- **Exercise directions**
Begin at the first line and end at the line containing "scene.camera = cam". Extract exactly those lines.

Raw data start

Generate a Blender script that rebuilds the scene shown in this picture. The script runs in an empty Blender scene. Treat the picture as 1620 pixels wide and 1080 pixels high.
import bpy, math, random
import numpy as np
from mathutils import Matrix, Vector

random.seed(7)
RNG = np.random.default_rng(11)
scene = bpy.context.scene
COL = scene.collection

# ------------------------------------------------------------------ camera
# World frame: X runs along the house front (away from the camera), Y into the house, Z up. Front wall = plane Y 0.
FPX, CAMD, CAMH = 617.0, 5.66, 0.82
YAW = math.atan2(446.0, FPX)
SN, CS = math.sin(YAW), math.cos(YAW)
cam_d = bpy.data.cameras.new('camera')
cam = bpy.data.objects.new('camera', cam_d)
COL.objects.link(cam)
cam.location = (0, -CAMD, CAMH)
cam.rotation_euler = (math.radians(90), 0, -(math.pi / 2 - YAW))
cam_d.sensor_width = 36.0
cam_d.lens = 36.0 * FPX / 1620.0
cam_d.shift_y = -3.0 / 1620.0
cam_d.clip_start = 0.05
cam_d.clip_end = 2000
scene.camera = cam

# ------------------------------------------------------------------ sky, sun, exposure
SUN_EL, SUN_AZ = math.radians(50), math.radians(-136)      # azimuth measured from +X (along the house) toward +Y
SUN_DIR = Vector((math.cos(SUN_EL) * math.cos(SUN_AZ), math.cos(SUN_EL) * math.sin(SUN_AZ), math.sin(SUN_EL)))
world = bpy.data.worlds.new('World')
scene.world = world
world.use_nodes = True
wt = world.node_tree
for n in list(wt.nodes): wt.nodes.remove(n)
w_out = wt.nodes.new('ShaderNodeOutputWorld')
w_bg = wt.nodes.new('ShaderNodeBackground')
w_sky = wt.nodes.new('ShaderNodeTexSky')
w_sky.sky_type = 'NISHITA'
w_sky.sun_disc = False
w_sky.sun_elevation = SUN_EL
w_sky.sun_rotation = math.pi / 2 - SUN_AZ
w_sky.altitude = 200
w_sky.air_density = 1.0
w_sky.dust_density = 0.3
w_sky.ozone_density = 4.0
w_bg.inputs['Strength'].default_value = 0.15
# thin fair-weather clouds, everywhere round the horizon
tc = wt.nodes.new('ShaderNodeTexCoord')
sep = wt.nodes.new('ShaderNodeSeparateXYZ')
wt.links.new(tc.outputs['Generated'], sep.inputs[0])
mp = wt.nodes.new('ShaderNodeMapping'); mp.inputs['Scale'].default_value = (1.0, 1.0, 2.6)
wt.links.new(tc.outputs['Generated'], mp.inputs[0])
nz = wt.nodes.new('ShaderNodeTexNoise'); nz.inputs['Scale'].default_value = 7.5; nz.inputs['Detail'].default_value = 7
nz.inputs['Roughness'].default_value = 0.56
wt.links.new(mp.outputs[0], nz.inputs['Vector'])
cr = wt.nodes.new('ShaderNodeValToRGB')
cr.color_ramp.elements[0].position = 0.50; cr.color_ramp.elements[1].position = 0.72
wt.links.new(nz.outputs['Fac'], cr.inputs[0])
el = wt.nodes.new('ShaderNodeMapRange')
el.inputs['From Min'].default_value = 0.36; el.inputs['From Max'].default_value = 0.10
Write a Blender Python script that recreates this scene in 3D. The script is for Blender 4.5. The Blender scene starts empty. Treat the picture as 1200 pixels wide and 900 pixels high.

Raw data end

- **Written answer**
Generate a Blender script that rebuilds the scene shown in this picture. The script runs in an empty Blender scene. Treat the picture as 1620 pixels wide and 1080 pixels high.
import bpy, math, random
import numpy as np
from mathutils import Matrix, Vector

random.seed(7)
RNG = np.random.default_rng(11)
scene = bpy.context.scene
COL = scene.collection

# ------------------------------------------------------------------ camera
# World frame: X runs along the house front (away from the camera), Y into the house, Z up. Front wall = plane Y 0.
FPX, CAMD, CAMH = 617.0, 5.66, 0.82
YAW = math.atan2(446.0, FPX)
SN, CS = math.sin(YAW), math.cos(YAW)
cam_d = bpy.data.cameras.new('camera')
cam = bpy.data.objects.new('camera', cam_d)
COL.objects.link(cam)
cam.location = (0, -CAMD, CAMH)
cam.rotation_euler = (math.radians(90), 0, -(math.pi / 2 - YAW))
cam_d.sensor_width = 36.0
cam_d.lens = 36.0 * FPX / 1620.0
cam_d.shift_y = -3.0 / 1620.0
cam_d.clip_start = 0.05
cam_d.clip_end = 2000
scene.camera = cam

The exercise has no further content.